Godby and Rickards face off in highly anticipated “Battle of the City” rivalry basketball game

Courtesy of Leon Schools

It was a sea of blue in the gym of James S. Rickards High school Friday night as all of Tallahassee came out to witness the Godby High Cougars and Rickards High Raiders battle it out for the second time this year. 

In what many call the “Battle of the City,” the annual Godby and Rickards high school basketball game draws the attention of many Tallahassee natives and alumni, Including Leon county superintendent, and Rickards High alumni, Jackie Pons who was in attendance for the big game.

“It’s pretty much North side vs. South side” said Chris Ayers, Godby’s assistant basketball coach. “It’s one of the best rivalries in Florida. Both schools are similar in winning history, tradition, and style of play. It’s easy to compare it to Florida State and University of Miami on the high school level.”
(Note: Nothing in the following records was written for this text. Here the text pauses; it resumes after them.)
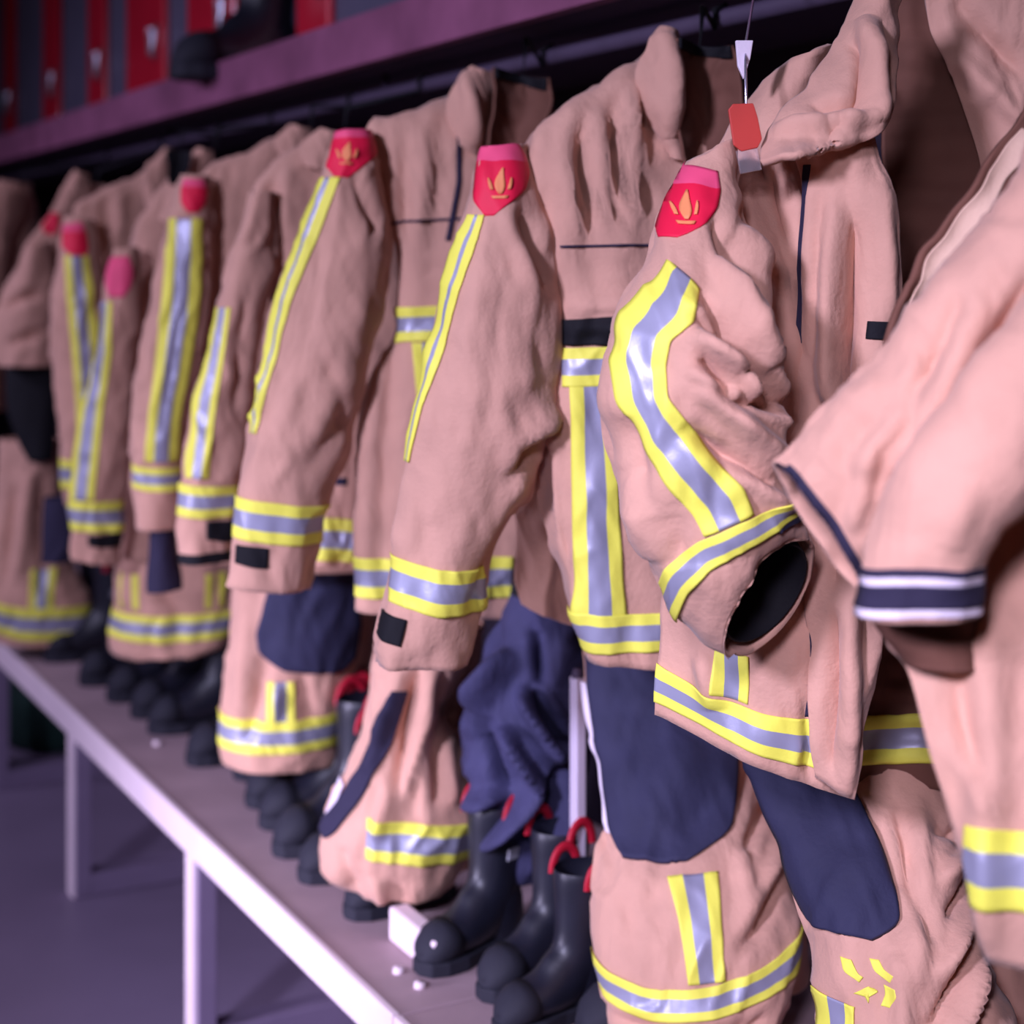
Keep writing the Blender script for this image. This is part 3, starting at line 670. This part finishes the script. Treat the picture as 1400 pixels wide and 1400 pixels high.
PL.patch('zip', [(1099, 225, 1108, 225), (1098, 300, 1105, 300), (1093, 380, 1099, 380), (1090, 470, 1096, 470)], M['navyband'], c, off=.004, label='dark zip')
PL.patch('velcro_strap', [(1180, 438, 1178, 462), (1226, 440, 1226, 464)], M['black'], c, off=.004, thick=.004)
CL = Surf([(1172, 2, 1224, -24), (1146, 55, 1224, 40), (1105, 112, 1222, 100), (1068, 160, 1214, 155), (1044, 200, 1190, 186), (1040, 222, 1126, 212)], [1.9, 1.88, 1.86, 1.84, 1.82, 1.8], .03, tube=False, tilt=-.2, seed=37,
          folds=[(1180, 30, 1195, 170, 10, .014), (1165, 60, 1168, 160, 9, -.012), (1100, 150, 1180, 140, 9, -.01), (1060, 185, 1190, 165, 9, .012), (1120, 180, 1150, 172, 7, -.01)], noise=[(.004, 28, 28, 0)])
CL.build('collar', T, c, thick=.009)
BL = Surf([(1180, -30, 1480, -60), (1205, 60, 1450, 40), (1208, 180, 1420, 170), (1208, 300, 1400, 300), (1208, 430, 1400, 420), (1200, 600, 1380, 600), (1180, 800, 1340, 820), (1168, 1000, 1330, 1010), (1166, 1085, 1320, 1085)], 2.02, -.03, tube=False, tilt=-.15, seed=39, noise=[(.005, 60, 18, 0)],
          folds=[(1225, -10, 1230, 120, 12, -.02)])
BL.crease = .0015
BL.build('back_lining', M['lining'], c, thick=.006)
band(BL, [(1168, 978), (1230, 984), (1320, 980)], 68, c, 'back_band')
LFp = Surf([(1420, 120, 1560, 130), (1392, 172, 1530, 180), (1338, 232, 1500, 260), (1300, 292, 1480, 320), (1258, 352, 1460, 380), (1222, 428, 1420, 450), (1190, 560, 1380, 560), (1190, 700, 1380, 700)], [1.74] * 8, .02, tube=False, tilt=1.5, seed=41, noise=[(.004, 40, 60, 0)],
           folds=[(1410, 170, 1250, 400, 9, .014)])
LFp.build('front_panel', M['lining'], c, thick=.006, label='lined front panel, shade put into its brown and tilt')  # lining brown and steep tilt hold the shade of the nearest coat
LFp.patch('lit_edge_strip', [(1392, 174, 1402, 180), (1338, 234, 1350, 240), (1300, 294, 1310, 300), (1258, 354, 1268, 362), (1224, 428, 1232, 436)], M['paleedge'], c, off=.008, label='pale coat edge, light put into its colour')  # strip paints the lit edge of the front panel
SHL = Surf([(1262, -40, 1560, -80), (1272, 40, 1540, 10), (1296, 90, 1520, 80), (1318, 150, 1500, 140), (1336, 205, 1480, 200), (1345, 245, 1470, 240)], 2.0, .0, tube=False, tilt=-.2, seed=43, noise=[(.006, 40, 40, 0)], folds=[(1300, 0, 1400, 110, 14, -.01), (1310, 80, 1400, 170, 14, .01)])
SHL.build('lit_neck_lining', T, c, thick=.006)  # tan sheet paints the lit part of the inside lining
hook(1190, -10, 2.05, 'dark hook holding the large open coat')

# ---- coat 1 (nearest)
c = coat('nearest pale fire coat with navy banded cuff, cut off by the right edge', (1500, 100, 1.55))
A = Surf([(1440, 160, 1500, 420), (1392, 240, 1450, 480), (1337, 316, 1400, 570), (1228, 453, 1320, 650), (1126, 570, 1235, 735), (1064, 636, 1176, 806)], 1.45, [.06, .06, .06, .055, .045, .03], seed=51, skew=[(0, 0)] * 5 + [(8, -6)],
         folds=[(1330, 400, 1210, 640, 16, .01), (1380, 380, 1240, 660, 12, -.018), (1300, 400, 1220, 560, 10, -.008), (1250, 520, 1150, 640, 12, .008), (1220, 640, 1190, 760, 10, -.014), (1180, 600, 1150, 720, 9, .007)], noise=[(.005, 50, 50, .4), (.002, 22, 22, 0)])
A.build('cuff_flap', T, c)
A.patch('navy_binding', [(1064, 634, 1058, 641), (1112, 707, 1105, 713), (1176, 800, 1170, 808)], M['navyband'], c, off=.004, thick=.004)
A.patch('navy_binding', [(1067, 640, 1074, 634), (1120, 716, 1127, 710), (1173, 798, 1180, 791)], M['navyband'], c, off=.003)
Bs = Surf([(1410, 395, 1640, 420), (1348, 476, 1600, 500), (1300, 545, 1540, 560), (1250, 610, 1470, 620), (1204, 700, 1400, 690), (1180, 775, 1344, 765), (1177, 842, 1338, 838)], 1.36, [.05, .05, .05, .05, .045, .04, .035], seed=53, noise=[(.003, 60, 60, .4), (.0015, 26, 26, 0)], folds=[(1300, 640, 1280, 740, 20, .004)])
Bs.crease = .0015
Bs.build('upper_sleeve', T, c)
def hb(name, y0, y1, m, off):
    Bs.patch(name, [(1177, y0 + 10, 1177, y1 + 10), (1215, y0 + 1, 1215, y1 + 3), (1265, y0 - 1, 1265, y1), (1340, y0 + 4, 1340, y1 + 5)], m, c, off=off, thick=.002, nb=30)
hb('navy_band', 766, 776, M['navyband'], .003)
hb('white_band', 777, 788, M['white'], .003)
hb('navy_band', 788, 818, M['navyband'], .004)
hb('white_band', 819, 830, M['white'], .003)
inn = Surf([(1184, 800, 1335, 800), (1196, 850, 1338, 850), (1220, 880, 1336, 884), (1240, 905, 1334, 910)], 1.42, .03, seed=54)
inn.crease = .0015
inn.build('sleeve_lining', M['lining'], c, nv=30)
BD = Surf([(1440, 80, 1700, 60), (1400, 250, 1720, 250), (1362, 480, 1720, 480), (1336, 700, 1720, 700), (1290, 800, 1720, 800), (1208, 860, 1720, 860), (1238, 905, 1720, 900), (1262, 990, 1720, 990), (1290, 1090, 1720, 1090), (1326, 1200, 1720, 1210), (1350, 1312, 1720, 1318)], [1.5, 1.5, 1.5, 1.5, 1.48, 1.46, 1.46, 1.44, 1.42, 1.4, 1.4], .06, tube=False, tilt=.2, seed=55,
          folds=[(1330, 880, 1350, 1300, 22, .012), (1300, 900, 1330, 1080, 20, -.012), (1290, 1000, 1345, 1100, 14, .008)], noise=[(.005, 60, 200, 0)])
BD.crease = .002
BD.build('body', T, c, thick=.006)
band(BD, [(1318, 1122), (1380, 1118), (1480, 1114)], [108, 112, 112], c, 'front_band')
BB = Surf([(1290, 900, 1420, 900), (1290, 1010, 1420, 1010), (1310, 1090, 1420, 1090)], 1.62, .02, tube=False, tilt=.2)
hook(1500, 60, 1.58, 'dark hook holding the nearest coat, out of frame to the right')

# ---- hanging tag between the two big coats
p = U(1020, 160, 1.84)
tg = thing('hanging_tag', tuple(p), 'red plastic tag on a thin wire with white clip against the open coat', 'tag')
t0 = np.array([SX + .015, p[1] + .26, 1.951])
q0 = U(1019, 62, 1.9)
rod('tag_wire', [t0, q0, U(1020, 146, 1.84)], .0016, M['metal'], tg)
def slab(name, pts, d, th, m, root):
    a = U([x for x, y in pts], [y for x, y in pts], [d] * len(pts)); b = a + Fv * th; n = len(pts)
    o = mesh_obj(name, np.vstack([a, b]), [tuple(range(n)), tuple(range(2 * n - 1, n - 1, -1))] + [(i, n + i, n + (i + 1) % n, (i + 1) % n) for i in range(n)], m, root, smooth=False)
    bv = o.modifiers.new('bevel', 'BEVEL'); bv.width = .001; bv.segments = 2
    return o
slab('clip', [(1006, 55), (1030, 55), (1026, 80), (1017, 108), (1009, 90)], 1.89, .008, M['white'], tg)
slab('red_tag', [(996, 150), (1002, 142), (1030, 141), (1036, 160), (1042, 190), (1036, 202), (1014, 207), (1003, 198)], 1.82, .006, M['tagred'], tg)
slab('clear_sleeve', [(1006, 206), (1036, 202), (1042, 232), (1012, 238)], 1.821, .003, M['clear'], tg)

# ================================================================ trousers
GT = 'fire trousers standing over boots along the bench'
def trouser(label, anchor): return thing('fire_trousers', tuple(U(*anchor)), label, 'trousers', GT)

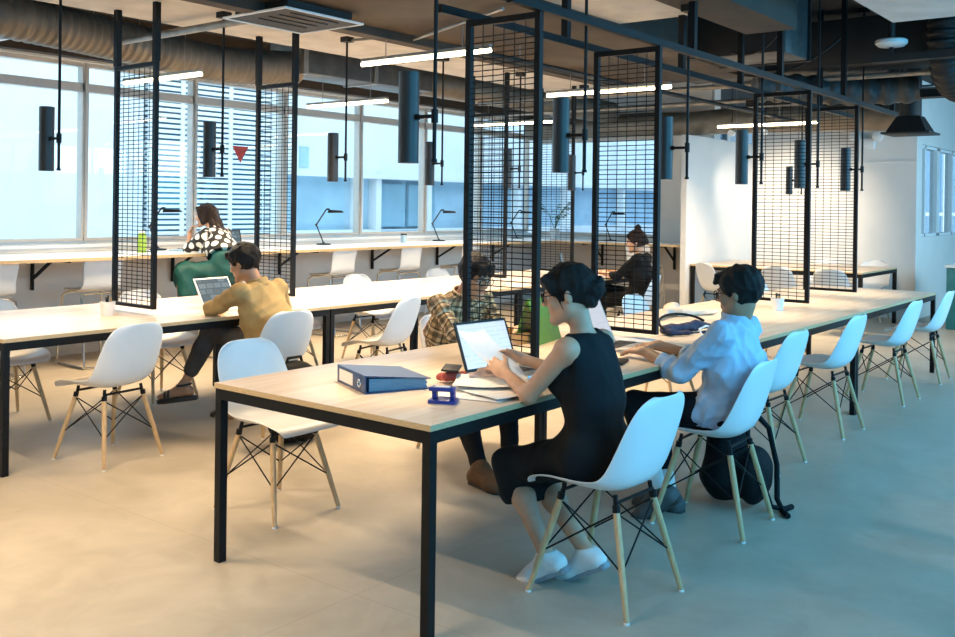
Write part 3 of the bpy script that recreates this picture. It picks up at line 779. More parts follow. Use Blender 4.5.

This is a longtime rival, dating back to the 60s and is still strong today; the matchup is highly anticipated year round.  

The game is a big deal to many including former Rickards High scholar Oksana Kenon who was one of the many alumni who came out to cheer for their alma mater.

“We are the only two prominently black schools in Leon County. We take pride in our school’s rich history and tradition,” Kenon said.  

The Raiders had hopes to use their home court advantage to clinch a win, but in the end it was the Cougars who took home the win, defeating the Raiders 59-44 for a second time this month.

Rickards assistant coach, Cameron Coffee was on the Raiders last championship basketball team back in 2011, and understands the amount of pressure the players are under in terms of winning.

He believes that in order for them to win more, it’s pivotal that they regain their focus.   

“We need to improve our ability to play defense, and also improve our focus,” he said.

This season Godby moved their classification up from 4A to 5A, and now join the same district as Rickards as well as neighboring county high schools Wakulla and Suwannee. The shift in districts allows for the two rival teams to meet up two additional times per season which gives fans ample opportunity to see the teams in action including possible playoff games.

“I believe we will make it to the playoffs,” Coffee said. “We have the talent, we just need to motivate ourselves to reach our full potential.”

Last season the Cougars brought home their very first boys basketball title after wrapping up a perfect season. This season the Cougars are 19-2 and are ranked No. 8 overall in the state, while the Raiders were runner up in the 5A boys basketball title last year and are currently 15-6.

“We have the talent to do it again, even though the road to win state is tougher this year. It’s hard to predict when it comes to amateur athletics.” Ayers said.

Both teams are expected to play again on Feb. 5.